> **What the exercise asks**:
Omit every picture and return the rest of the data unaltered.

> **Given data**:
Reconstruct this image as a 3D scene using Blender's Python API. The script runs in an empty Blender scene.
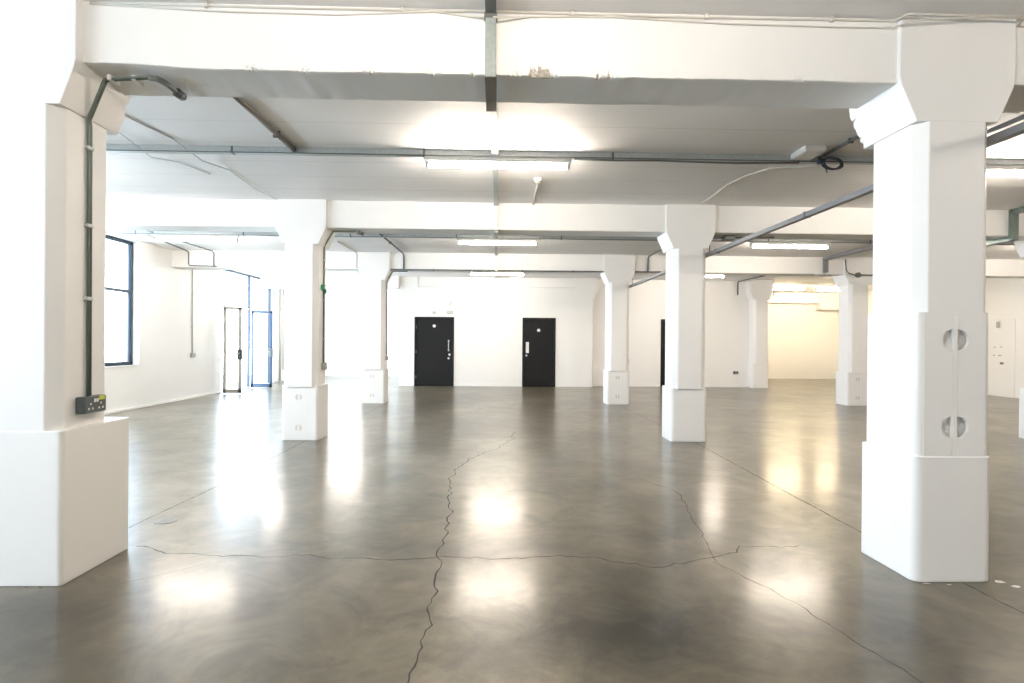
import bpy, bmesh, math, random
from mathutils import Vector, Matrix, noise
random.seed(7)
C = bpy.context.scene.collection
PI = math.pi

# ------------------------------------------------------------------ materials
def new_mat(name):
    m = bpy.data.materials.new(name); m.use_nodes = True
    nt = m.node_tree
    return m, nt, nt.nodes, nt.links, nt.nodes['Principled BSDF']

def simple(name, col, rough=0.5, metal=0.0, vary=0.0, scale=8.0, bump=0.0, spec=None):
    m, nt, N, L, b = new_mat(name)
    b.inputs['Roughness'].default_value = rough
    b.inputs['Metallic'].default_value = metal
    if spec is not None: b.inputs['Specular IOR Level'].default_value = spec
    b.inputs['Base Color'].default_value = (*col, 1)
    if vary or bump:
        g = N.new('ShaderNodeNewGeometry')
        n = N.new('ShaderNodeTexNoise'); n.inputs['Scale'].default_value = scale; n.inputs['Detail'].default_value = 5
        L.new(g.outputs['Position'], n.inputs['Vector'])
        if vary:
            mx = N.new('ShaderNodeMix'); mx.data_type = 'RGBA'
            mx.inputs[6].default_value = (*[c*(1-vary) for c in col], 1)
            mx.inputs[7].default_value = (*[min(1, c*(1+vary)) for c in col], 1)
            L.new(n.outputs['Fac'], mx.inputs[0]); L.new(mx.outputs[2], b.inputs['Base Color'])
        if bump:
            bp = N.new('ShaderNodeBump'); bp.inputs['Strength'].default_value = bump; bp.inputs['Distance'].default_value = 0.01
            L.new(n.outputs['Fac'], bp.inputs['Height']); L.new(bp.outputs['Normal'], b.inputs['Normal'])
    return m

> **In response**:
Reconstruct this image as a 3D scene using Blender's Python API. The script runs in an empty Blender scene.
import bpy, bmesh, math, random
from mathutils import Vector, Matrix, noise
random.seed(7)
C = bpy.context.scene.collection
PI = math.pi

# ------------------------------------------------------------------ materials
def new_mat(name):
    m = bpy.data.materials.new(name); m.use_nodes = True
    nt = m.node_tree
    return m, nt, nt.nodes, nt.links, nt.nodes['Principled BSDF']

def simple(name, col, rough=0.5, metal=0.0, vary=0.0, scale=8.0, bump=0.0, spec=None):
    m, nt, N, L, b = new_mat(name)
    b.inputs['Roughness'].default_value = rough
    b.inputs['Metallic'].default_value = metal
    if spec is not None: b.inputs['Specular IOR Level'].default_value = spec
    b.inputs['Base Color'].default_value = (*col, 1)
    if vary or bump:
        g = N.new('ShaderNodeNewGeometry')
        n = N.new('ShaderNodeTexNoise'); n.inputs['Scale'].default_value = scale; n.inputs['Detail'].default_value = 5
        L.new(g.outputs['Position'], n.inputs['Vector'])
        if vary:
            mx = N.new('ShaderNodeMix'); mx.data_type = 'RGBA'
            mx.inputs[6].default_value = (*[c*(1-vary) for c in col], 1)
            mx.inputs[7].default_value = (*[min(1, c*(1+vary)) for c in col], 1)
            L.new(n.outputs['Fac'], mx.inputs[0]); L.new(mx.outputs[2], b.inputs['Base Color'])
        if bump:
            bp = N.new('ShaderNodeBump'); bp.inputs['Strength'].default_value = bump; bp.inputs['Distance'].default_value = 0.01
            L.new(n.outputs['Fac'], bp.inputs['Height']); L.new(bp.outputs['Normal'], b.inputs['Normal'])
    return m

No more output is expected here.